Latest update December 25th, 2024 1:10 AM
Jan 26, 2017 Features / Columnists, Peeping Tom
I had a stroll recently through parts of the city which, in days gone by, were considered as residential areas. I was horrified by the changes that are taking place within the areas of Queenstown and Alberttown.
It seems that those areas are no longer classified as residential areas. Businesses are propping up at almost every two house lots in Alberttown. Queenstown is being disfigured also by ugly construction
The designation of an area as a residential area does not mean that there were no shops or businesses. A residential area always has to be zoned in a way that would allow for a small number of shops and businesses to cater for the needs of residents.
What it does not mean is that it is okay for persons to be permitted to open a business every two lots, as seems to be the case in Alberttown.
Queenstown is also being overtaken by businesses. A few months ago, a Senior Counsel wrote a letter to the media indicating that the laws of Guyana do not allow for businesses to be erected in that area, within certain boundaries. Yet he counted, I believe, fifty-five establishments which were operating there.
Georgetown was intended to be a small city. A small city has markets, it has commercial districts and it has residential areas. Having residential areas, allows for persons to live near to where work can be found. This is why areas in the city are usually designated as residential areas. You must have places where people can live.
In colonial Guyana, the most ordinary of citizens could, with hard work and savings, hope to one day live in either Alberttown or Queenstown. You might not always be able to afford a front house, but you will be able to afford a back house. Working class families, particularly middle class professionals, were able to acquire properties in those areas.
That dream is now an impossible dream. The real estate value of properties in those areas has skyrocketed. A working class person can no longer afford a property in those areas. In fact, the way things are going, the business community is going to eventually gobble up most of the residential areas in central Georgetown.
This is already happening. Huge structures are being erected, dwarfing small cottages and other residential homes. It is not a pleasant sight. The aesthetics of Queenstown and Alberttown have been destroyed. Businesses are being erected where popular families once lived. The character of the city is changing.

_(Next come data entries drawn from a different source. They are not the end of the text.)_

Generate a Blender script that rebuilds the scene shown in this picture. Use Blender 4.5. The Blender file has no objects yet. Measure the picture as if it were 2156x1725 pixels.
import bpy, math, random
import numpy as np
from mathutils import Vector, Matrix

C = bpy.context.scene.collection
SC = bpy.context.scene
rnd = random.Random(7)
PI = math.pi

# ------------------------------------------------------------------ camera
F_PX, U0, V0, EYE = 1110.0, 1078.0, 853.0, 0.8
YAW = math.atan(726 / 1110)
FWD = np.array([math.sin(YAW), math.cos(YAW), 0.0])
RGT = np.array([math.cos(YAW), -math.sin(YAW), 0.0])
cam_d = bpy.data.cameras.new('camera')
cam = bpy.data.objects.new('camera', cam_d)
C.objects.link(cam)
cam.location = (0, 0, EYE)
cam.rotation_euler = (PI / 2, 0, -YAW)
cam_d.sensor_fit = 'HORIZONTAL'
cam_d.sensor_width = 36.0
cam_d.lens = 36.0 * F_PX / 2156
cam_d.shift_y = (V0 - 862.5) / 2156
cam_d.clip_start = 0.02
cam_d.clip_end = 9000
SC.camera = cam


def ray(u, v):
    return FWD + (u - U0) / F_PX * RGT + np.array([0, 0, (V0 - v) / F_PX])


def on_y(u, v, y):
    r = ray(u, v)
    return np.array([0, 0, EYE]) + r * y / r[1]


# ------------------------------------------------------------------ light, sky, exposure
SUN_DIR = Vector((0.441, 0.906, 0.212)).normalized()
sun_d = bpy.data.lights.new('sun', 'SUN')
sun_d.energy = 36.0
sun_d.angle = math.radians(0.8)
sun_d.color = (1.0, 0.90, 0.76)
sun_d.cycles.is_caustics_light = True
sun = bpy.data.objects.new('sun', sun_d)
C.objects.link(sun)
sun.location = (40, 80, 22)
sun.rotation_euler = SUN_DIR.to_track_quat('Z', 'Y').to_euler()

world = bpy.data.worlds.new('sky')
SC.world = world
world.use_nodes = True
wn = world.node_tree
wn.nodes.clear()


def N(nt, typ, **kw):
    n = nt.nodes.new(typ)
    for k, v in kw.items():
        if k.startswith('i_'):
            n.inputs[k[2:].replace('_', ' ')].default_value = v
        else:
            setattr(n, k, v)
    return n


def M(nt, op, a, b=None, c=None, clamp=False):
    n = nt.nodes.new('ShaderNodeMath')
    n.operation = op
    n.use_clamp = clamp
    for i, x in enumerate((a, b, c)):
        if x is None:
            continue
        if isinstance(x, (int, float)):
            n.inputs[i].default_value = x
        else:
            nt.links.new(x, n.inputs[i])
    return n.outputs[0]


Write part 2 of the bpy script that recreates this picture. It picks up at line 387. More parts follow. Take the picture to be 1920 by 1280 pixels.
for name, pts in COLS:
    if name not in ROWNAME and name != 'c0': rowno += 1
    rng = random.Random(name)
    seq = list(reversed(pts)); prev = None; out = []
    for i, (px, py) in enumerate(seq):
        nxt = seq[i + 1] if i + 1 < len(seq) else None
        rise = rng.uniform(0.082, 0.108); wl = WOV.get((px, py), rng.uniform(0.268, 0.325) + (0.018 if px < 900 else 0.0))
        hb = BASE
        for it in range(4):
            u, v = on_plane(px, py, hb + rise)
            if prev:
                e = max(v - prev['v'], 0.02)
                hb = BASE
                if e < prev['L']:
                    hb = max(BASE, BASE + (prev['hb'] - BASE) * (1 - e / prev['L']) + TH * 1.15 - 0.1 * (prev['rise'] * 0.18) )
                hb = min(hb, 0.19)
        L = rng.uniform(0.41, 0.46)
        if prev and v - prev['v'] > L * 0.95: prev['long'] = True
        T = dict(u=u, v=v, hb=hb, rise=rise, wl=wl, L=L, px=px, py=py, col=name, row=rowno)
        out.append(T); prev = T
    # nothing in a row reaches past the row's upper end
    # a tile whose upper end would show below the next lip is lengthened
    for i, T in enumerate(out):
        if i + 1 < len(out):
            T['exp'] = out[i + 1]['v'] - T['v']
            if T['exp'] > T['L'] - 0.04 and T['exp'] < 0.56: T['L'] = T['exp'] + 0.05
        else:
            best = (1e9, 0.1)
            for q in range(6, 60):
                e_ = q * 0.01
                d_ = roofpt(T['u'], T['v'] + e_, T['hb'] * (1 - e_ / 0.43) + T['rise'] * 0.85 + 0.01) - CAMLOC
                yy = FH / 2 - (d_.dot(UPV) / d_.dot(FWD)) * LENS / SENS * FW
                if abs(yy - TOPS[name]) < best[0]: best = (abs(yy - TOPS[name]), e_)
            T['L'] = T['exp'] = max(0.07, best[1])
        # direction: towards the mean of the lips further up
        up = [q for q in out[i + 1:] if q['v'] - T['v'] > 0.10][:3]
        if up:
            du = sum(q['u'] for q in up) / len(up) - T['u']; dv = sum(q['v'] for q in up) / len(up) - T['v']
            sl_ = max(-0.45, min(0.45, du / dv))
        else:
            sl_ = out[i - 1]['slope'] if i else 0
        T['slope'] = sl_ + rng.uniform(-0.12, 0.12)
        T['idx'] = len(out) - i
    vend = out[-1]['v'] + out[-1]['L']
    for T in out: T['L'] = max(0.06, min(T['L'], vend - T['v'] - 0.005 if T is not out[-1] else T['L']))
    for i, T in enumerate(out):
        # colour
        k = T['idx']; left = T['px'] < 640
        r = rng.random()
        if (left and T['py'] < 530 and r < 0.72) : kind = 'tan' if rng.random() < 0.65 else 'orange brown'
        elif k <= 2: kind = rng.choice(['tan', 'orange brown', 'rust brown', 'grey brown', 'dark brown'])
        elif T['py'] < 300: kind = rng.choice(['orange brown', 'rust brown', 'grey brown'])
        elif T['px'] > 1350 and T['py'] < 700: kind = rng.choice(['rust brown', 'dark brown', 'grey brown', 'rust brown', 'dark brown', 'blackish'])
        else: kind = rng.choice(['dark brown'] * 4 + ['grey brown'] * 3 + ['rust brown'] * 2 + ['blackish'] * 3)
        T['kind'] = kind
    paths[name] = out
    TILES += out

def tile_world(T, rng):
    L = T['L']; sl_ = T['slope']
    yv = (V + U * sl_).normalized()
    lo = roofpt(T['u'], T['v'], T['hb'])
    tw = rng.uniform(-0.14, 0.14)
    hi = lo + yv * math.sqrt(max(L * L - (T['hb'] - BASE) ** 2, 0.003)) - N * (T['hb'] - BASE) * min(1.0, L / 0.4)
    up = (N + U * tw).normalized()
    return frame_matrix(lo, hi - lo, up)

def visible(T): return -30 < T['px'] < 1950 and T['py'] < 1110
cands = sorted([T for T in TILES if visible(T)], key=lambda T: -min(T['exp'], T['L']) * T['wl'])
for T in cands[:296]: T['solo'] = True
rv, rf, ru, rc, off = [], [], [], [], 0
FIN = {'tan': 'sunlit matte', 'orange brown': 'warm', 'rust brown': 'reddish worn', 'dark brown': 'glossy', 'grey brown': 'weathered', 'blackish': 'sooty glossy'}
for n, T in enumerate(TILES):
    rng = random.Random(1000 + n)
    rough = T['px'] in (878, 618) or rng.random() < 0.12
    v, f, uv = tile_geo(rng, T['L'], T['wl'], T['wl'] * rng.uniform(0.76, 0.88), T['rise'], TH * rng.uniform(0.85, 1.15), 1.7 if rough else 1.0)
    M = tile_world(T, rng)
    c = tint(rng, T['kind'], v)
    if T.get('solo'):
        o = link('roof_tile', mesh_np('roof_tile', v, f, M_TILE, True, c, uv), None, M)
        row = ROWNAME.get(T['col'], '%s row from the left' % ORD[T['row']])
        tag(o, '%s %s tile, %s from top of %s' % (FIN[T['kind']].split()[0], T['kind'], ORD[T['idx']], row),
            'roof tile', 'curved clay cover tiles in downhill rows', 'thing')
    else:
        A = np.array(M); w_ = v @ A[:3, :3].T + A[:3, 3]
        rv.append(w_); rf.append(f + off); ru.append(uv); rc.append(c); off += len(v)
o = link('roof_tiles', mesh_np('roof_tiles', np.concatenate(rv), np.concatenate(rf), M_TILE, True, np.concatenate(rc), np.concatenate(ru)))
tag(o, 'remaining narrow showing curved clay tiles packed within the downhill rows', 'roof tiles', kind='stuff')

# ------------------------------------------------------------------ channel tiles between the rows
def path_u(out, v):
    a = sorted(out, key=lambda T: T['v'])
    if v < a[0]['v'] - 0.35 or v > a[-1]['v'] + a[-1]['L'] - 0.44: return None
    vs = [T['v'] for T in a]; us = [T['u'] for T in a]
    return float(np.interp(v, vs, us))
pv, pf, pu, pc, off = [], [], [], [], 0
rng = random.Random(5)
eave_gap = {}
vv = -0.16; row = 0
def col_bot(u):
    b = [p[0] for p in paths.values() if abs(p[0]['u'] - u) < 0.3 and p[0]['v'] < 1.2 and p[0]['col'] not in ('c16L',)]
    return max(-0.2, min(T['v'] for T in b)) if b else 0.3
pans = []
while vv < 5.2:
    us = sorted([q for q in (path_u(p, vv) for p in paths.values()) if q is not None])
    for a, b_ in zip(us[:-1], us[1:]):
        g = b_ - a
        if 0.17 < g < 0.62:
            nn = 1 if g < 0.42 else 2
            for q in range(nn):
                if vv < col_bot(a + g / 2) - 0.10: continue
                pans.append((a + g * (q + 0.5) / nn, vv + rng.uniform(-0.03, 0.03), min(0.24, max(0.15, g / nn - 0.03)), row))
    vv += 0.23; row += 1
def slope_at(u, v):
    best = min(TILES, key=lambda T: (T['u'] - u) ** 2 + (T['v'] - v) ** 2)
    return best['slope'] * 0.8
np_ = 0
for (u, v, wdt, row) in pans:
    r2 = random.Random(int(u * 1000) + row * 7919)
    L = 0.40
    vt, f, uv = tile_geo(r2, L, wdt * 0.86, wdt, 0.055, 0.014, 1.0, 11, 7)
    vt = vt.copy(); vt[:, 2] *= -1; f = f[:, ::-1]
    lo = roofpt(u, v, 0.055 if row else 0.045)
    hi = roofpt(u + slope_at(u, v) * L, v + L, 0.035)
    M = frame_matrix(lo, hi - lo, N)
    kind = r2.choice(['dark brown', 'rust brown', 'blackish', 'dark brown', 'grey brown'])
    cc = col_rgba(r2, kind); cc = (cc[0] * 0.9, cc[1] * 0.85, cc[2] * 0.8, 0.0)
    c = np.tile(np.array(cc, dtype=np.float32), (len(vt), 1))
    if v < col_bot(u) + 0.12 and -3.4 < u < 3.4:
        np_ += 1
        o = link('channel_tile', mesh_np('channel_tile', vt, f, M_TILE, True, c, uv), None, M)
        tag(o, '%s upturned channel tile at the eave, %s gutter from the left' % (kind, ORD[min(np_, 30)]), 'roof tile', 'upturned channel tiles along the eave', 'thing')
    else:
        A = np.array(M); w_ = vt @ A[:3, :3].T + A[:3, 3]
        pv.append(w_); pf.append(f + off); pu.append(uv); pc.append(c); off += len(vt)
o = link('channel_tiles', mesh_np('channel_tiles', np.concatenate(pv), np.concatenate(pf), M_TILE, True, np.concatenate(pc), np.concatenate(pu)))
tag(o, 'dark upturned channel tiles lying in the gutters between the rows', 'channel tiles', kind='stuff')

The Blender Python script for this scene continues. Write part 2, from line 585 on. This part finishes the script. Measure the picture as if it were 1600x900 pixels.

Property relations are also changing. The business community is gobbling up real estate. This will exacerbate inequality in our country. It is rumoured that one businessman owns as many as one hundred properties in Georgetown alone. When you see working class people lining up for house lots in a country in which houses in parts of the country are unoccupied, you must understand that the housing stock is being taken over and converted to businesses in the traditional residential areas of the city.
The Central Housing and Planning Authority should bring an end to this madness. It should preserve the old residential areas of the City by limiting new construction for business purposes in these areas. It should allow working people, particularly the middle class, to once again dream of owning a home without having to go to the suburbs and beyond.